Rationalism Superficial

 •  3 min. read  •  grade level: 10
 
There is nothing more characteristic of infidelity than superficiality. It never gets beyond the bark and shell of the divine fruit of the word. In the midst of the most admirable development of divine ways, it will stop to complain that the numberings of Israel and Judah are not the same in Samuel and Chronicles. How, they ask, do you account for this? Suppose I answer (though in this case there is not much difficulty) I cannot account for it at all, I should not be a bit the worse off. I have a positive proof of perfect divine wisdom in the book and in all its details; for these details give to the whole the character it has. Man's estimate of things, partly influenced by the Spirit of God—his thoughts, his feelings, the evil, the rebellions, the faults, the unbelief and the way God met it—all go to make up the picture of what man was before God, and the scene of God's dealings in mercy and truth with men, till, as it is expressed, mercy and truth meet together, righteousness and peace kiss each other.
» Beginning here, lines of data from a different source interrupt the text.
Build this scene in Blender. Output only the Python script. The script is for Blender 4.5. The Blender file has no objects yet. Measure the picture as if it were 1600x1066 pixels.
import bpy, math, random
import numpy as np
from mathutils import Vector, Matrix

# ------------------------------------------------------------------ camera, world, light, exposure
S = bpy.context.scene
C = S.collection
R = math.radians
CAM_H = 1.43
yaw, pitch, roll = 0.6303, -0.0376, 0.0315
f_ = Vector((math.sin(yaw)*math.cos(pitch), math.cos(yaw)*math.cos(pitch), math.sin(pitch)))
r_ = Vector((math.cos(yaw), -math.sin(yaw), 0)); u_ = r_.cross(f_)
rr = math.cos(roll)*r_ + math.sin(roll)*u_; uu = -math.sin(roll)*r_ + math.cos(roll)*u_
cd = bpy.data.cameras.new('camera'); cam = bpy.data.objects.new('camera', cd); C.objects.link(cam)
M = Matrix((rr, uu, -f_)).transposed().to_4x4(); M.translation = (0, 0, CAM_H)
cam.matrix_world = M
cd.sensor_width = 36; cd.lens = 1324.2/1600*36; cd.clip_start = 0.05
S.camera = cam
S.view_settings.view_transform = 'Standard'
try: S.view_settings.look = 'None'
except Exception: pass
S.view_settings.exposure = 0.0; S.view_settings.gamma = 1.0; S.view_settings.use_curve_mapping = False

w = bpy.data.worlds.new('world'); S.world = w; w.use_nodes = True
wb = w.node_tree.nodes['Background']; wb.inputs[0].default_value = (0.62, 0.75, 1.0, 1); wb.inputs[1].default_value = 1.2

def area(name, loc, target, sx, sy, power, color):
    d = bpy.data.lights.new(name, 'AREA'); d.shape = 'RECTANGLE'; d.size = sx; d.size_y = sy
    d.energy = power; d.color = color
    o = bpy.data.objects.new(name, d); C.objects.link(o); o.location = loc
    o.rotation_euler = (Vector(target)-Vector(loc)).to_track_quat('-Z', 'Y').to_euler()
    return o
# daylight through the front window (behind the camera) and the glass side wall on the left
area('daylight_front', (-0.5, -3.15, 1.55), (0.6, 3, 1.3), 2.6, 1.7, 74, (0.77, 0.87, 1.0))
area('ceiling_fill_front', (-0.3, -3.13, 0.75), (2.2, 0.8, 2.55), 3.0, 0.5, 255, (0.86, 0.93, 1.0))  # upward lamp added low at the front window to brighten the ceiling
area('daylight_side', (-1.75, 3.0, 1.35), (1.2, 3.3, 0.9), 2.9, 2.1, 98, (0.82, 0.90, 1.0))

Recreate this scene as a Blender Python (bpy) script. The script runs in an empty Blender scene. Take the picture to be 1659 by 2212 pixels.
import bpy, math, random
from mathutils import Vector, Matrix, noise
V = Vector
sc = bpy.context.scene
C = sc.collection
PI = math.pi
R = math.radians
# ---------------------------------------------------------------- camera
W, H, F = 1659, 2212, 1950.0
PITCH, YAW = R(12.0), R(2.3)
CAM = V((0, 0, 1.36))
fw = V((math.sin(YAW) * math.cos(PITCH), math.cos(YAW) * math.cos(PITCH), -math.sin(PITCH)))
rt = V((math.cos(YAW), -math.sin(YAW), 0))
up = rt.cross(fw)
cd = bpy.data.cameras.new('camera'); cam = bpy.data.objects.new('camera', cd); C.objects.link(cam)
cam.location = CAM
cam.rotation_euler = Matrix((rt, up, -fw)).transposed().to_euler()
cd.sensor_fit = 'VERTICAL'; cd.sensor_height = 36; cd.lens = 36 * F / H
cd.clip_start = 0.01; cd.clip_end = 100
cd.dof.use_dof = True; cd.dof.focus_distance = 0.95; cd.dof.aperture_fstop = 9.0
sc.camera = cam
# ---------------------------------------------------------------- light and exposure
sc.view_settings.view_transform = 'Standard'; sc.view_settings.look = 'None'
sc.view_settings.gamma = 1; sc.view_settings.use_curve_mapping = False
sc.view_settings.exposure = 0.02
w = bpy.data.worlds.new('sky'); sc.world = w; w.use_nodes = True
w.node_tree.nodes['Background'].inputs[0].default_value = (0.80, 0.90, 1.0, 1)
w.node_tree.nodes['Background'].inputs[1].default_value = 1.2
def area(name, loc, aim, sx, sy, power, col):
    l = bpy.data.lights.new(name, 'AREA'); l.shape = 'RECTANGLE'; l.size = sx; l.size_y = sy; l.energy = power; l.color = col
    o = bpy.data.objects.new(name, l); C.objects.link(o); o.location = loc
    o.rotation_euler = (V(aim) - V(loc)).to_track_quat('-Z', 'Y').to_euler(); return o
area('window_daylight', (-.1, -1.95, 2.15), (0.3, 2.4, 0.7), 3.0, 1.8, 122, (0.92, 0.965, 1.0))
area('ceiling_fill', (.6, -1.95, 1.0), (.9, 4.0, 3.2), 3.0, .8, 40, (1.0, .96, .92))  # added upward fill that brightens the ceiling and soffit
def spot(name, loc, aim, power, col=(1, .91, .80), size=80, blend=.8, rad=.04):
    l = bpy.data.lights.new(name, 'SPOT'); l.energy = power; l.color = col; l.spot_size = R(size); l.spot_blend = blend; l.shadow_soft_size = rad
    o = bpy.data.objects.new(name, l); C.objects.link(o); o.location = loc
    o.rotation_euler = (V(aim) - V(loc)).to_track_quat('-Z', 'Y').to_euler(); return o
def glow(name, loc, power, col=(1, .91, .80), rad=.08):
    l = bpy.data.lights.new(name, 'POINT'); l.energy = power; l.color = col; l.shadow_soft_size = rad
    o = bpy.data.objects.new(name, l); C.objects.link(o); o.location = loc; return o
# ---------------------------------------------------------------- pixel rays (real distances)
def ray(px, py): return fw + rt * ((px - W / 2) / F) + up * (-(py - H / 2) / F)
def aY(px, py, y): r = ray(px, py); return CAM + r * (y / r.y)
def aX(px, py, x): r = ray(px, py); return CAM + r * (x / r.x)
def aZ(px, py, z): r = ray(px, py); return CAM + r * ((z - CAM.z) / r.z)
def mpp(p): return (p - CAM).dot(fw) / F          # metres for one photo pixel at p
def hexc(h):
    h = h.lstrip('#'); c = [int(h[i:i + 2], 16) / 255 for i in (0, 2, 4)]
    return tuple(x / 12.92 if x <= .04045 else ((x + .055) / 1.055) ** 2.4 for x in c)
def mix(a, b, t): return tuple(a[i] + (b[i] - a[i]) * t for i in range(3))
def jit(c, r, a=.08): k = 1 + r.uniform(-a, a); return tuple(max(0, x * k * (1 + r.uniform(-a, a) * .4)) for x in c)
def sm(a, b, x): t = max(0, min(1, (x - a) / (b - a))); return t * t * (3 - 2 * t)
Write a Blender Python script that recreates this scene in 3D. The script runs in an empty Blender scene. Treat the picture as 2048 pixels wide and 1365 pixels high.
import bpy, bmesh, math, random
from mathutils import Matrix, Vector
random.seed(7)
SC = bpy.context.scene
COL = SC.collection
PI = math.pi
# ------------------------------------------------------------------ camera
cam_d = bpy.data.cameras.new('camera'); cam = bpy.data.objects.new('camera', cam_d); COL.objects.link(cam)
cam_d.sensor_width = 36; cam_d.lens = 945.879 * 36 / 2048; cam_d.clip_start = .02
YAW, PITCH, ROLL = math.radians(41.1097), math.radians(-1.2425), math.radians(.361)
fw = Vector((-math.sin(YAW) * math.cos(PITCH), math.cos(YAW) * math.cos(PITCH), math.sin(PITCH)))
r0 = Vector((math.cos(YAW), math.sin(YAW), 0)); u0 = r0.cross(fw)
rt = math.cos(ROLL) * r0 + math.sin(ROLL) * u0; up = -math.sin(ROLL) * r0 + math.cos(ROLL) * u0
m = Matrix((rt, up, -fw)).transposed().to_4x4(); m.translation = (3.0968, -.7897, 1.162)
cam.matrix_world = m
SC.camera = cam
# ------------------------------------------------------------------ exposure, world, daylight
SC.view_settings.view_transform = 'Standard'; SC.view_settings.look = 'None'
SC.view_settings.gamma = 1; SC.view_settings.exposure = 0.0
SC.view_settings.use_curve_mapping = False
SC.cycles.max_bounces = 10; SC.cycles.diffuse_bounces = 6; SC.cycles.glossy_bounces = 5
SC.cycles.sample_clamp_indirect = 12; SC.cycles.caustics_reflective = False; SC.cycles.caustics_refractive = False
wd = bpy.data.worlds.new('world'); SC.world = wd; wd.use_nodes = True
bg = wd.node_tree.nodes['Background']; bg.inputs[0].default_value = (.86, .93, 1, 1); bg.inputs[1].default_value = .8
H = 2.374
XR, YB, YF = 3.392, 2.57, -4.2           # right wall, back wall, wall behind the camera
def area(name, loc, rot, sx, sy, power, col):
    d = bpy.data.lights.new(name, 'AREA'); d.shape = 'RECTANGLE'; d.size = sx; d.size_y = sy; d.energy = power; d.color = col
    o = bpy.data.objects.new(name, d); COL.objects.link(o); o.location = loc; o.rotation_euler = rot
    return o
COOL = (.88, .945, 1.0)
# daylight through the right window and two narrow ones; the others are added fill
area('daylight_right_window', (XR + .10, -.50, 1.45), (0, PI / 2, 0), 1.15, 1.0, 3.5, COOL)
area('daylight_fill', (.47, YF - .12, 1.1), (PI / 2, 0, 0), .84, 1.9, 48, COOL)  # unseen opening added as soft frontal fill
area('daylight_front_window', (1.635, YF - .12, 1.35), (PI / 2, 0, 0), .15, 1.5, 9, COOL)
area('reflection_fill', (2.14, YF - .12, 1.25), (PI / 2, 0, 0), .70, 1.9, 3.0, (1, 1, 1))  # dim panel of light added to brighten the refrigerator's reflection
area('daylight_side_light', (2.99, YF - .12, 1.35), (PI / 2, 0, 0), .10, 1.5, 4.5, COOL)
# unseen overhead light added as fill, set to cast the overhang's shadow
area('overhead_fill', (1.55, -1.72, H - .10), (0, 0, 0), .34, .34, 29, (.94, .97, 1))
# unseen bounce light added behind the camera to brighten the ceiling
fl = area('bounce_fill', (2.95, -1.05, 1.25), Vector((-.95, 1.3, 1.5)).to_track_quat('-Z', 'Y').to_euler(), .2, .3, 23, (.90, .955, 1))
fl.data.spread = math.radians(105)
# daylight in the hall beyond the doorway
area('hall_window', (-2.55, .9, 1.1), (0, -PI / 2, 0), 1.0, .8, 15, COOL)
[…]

Every detail lost would be a loss of the completeness. Some trait would fail of these wonderful unfoldings of what man is in relationship with God.
If my intelligence of some of the details fails me, I cannot account for some phenomenon, I lose something of course—some proof of completeness. The dealings of God, however, have not disappeared. I cannot in this case explain some particular point, nor solve an apparent discrepancy in a number. I pity the person whose perception of the perfectness of all is hindered by a difficulty he cannot explain. To my mind the greatest part of these difficulties is the fruit of the ignorance and traditional views of the objectors. I may not be able to solve, and God may try our faith by, some such things, through the human weakness of those to whom these divine oracles were entrusted; but He will always answer and bless our faith.
Take the Petrine, Pauline, and Johannean characters in which parts of the divine revelation were thrown. Of the beauty and moral harmony, of the goodness of God in this, of the enormous gain and advantage to us, which fill the believer's mind, they have not the smallest perception. They can only spell out possible historical inconsistencies, and think of the books as the fruit of some ecclesiastical intrigues to reconcile Christian factions, or give the authority of apostolic names to cover resistance to heresies come in long after. That God in perfect love to man should give in one instruction how far the Christian, redeemed from the world, should, as a pilgrim in it, be connected with its government by God as more directly displayed in the O. T., as Peter does; that man presented to God in righteousness and resurrection, with conferred privileges in heaven, should be developed in Paul; that the blessed revelation of God Himself (as it is expressed, No man hath seen God at any time; the only-begotten Son Who is in the bosom of the Father, He hath declared Him), and of eternal life in Him in all its nature and qualities, should be given in John: all this is lost on them. They are trying to prove it imposture, or reconcile dates, or discuss the possible author, provided nobody pretend it to be genuine. There is an incapacity to perceive the divine which is difficult to conceive. Yet it is useful.
Happily the most advanced of these wise men are so entirely unhistorical that they have no credit with sober minds, even with those who are not much affected by the divine. English theologians are so shut up in traditional lore, that they think rationalists have upset all inspiration, if they overthrow their own traditions; just as a poor Roman Catholic often turns infidel, if he comes to think a bit of bread is not the body, blood, soul, and divinity of the Lord Jesus.